In the Summer of 1940, after evacuation of the British Expeditionary
Force from Dunkirk and the Franco/German armistice which followed the
fall of France, Britain stood alone against the armed might of Hitler's
Germany, supported only by the forced of her dominions and inspired by
little but the rhetoric of her newly-appointed Prime Minister, Winston
Churchill.
It seemed inevitable at the time that Hitler's next move would be the
invasion of Britain and Churchill was not slow to use this threat to
unite the people of Britain behind him; for not a few people in
influential circles in Britain then favored a quick settlement with the
Fuhrer.
Michael Glover's penetrating analysis of the mood of British people that
summer, of the German ability to mount an amphibious invasion at the
time and of Britain's ability to repel such an invasion shows how
ill-founded the scare was, while explaining how well it served the
British cause. Hitler, as he shows, had embarked upon a course to which
there were only two outcomes - either of which was bound to lead to his
ultimate downfall.
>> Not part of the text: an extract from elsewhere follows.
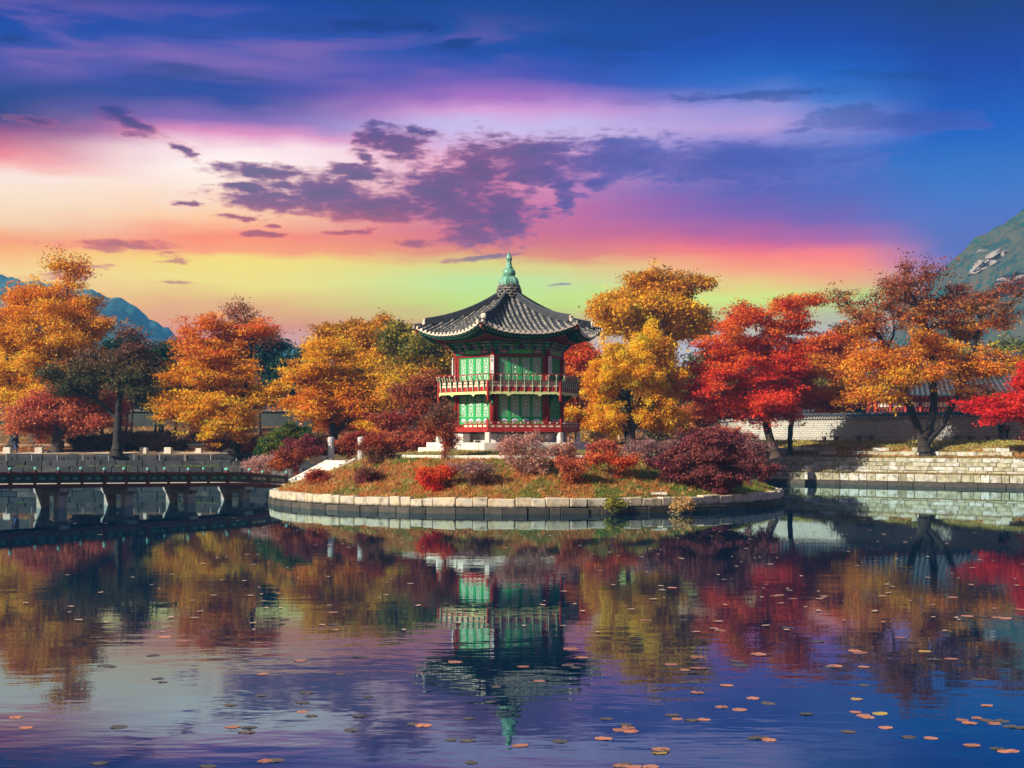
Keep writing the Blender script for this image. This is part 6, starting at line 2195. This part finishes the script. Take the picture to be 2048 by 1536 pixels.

But in the summer of 1940 the beleaguered inhabitants
of Britain were in no mood or position to relax in the comfort of such
historical hindsight. Unprepared they may have been, but as the author
shows, they were unflinching, unbowed - and, ultimately, undefeated.
This is, however, by no means a work of chauvinistic
self-congratulations; it is rather a distinguished historian's
assessment of the last great invasion scare the British Isles have
endured since the Martello towers were built in 1805.